There are dozens of photographs of us from that summer — looking like giddy lovers in a rowboat in Sevilla, fighting over a drippy candle on a night tour of Salamanca, prancing like fools in a fountain at the palace in Córdoba.
We argued playfully in that spicy foreign tongue – flirtation’s flimsy guise.
“¡Que no!”
“¡Que si, mujer!”
“Cuídate, guapeton. ¡Te doy!”
He left gifts for me in my shoulder bag, wrapped in sheets of Madrid’s daily newspaper – a local artist’s CD, pressed poppies, a lizard. The lizard turned out to be a stowaway from Altamira, but I gave Sean credit. And he gave me a piggy back ride when my sandals hurt. Who climbs a mountain in heels, mujer?

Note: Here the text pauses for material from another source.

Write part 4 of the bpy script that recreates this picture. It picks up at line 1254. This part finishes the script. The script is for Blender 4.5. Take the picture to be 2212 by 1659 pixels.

In a packed bull arena one scalding night in late June, Ricky Martin stopped mid-song and called out to us from the stage. In a sea of pulsing bodies, tall, conspicuously-American Sean wouldn’t dance.
“Why aren’t you dancing? Everyone else is Dancing.”
“Me falta el ritmo.” I lack rhythm.
“I feel sorry for your compañera. But we’ll give you another chance. I’m going to try this again, and perhaps she can help you find your rhythm?”
The crowd cheered and the song (and Ricky’s gyrating hips) began again. I moved up closer, and from behind, placed one hand on his left hip, the other on his chest. “Así, cuñado.”
Cuñado. Translated literally, it means brother-in-law, but it functions as a term of endearment — a fond, yet sterile one. But to no one’s surprise that night, the electricity between my hand and his chest contradicted my language as well as our chummy kinship.
The following afternoon, we moved quietly through our weekly art seminar in the Prado, the two of us eventually ducking out of another long lecture on Velázquez to one of the cooler, less crowded exhibits on the floor below. We stood shoulder to shoulder in front of Goya’s Black Paintings making small talk.
“You’re invited to cena on Saturday.” My host mother was in love with Sean and he was a regular dinner guest.
He turned, touched my elbow and I remember electric shocks ran down my fingers.
“Mandona,” he said (mandona, the bossy one) “Me encantas.”
You enchant me.
“Igual.”
Ditto. I answered without looking at him.
He shouldered my bag as he always did, and we left through the museum’s rear entrance, disappearing into the botanical gardens. We stayed for the better part of the afternoon.
There are no pictures of what happened next.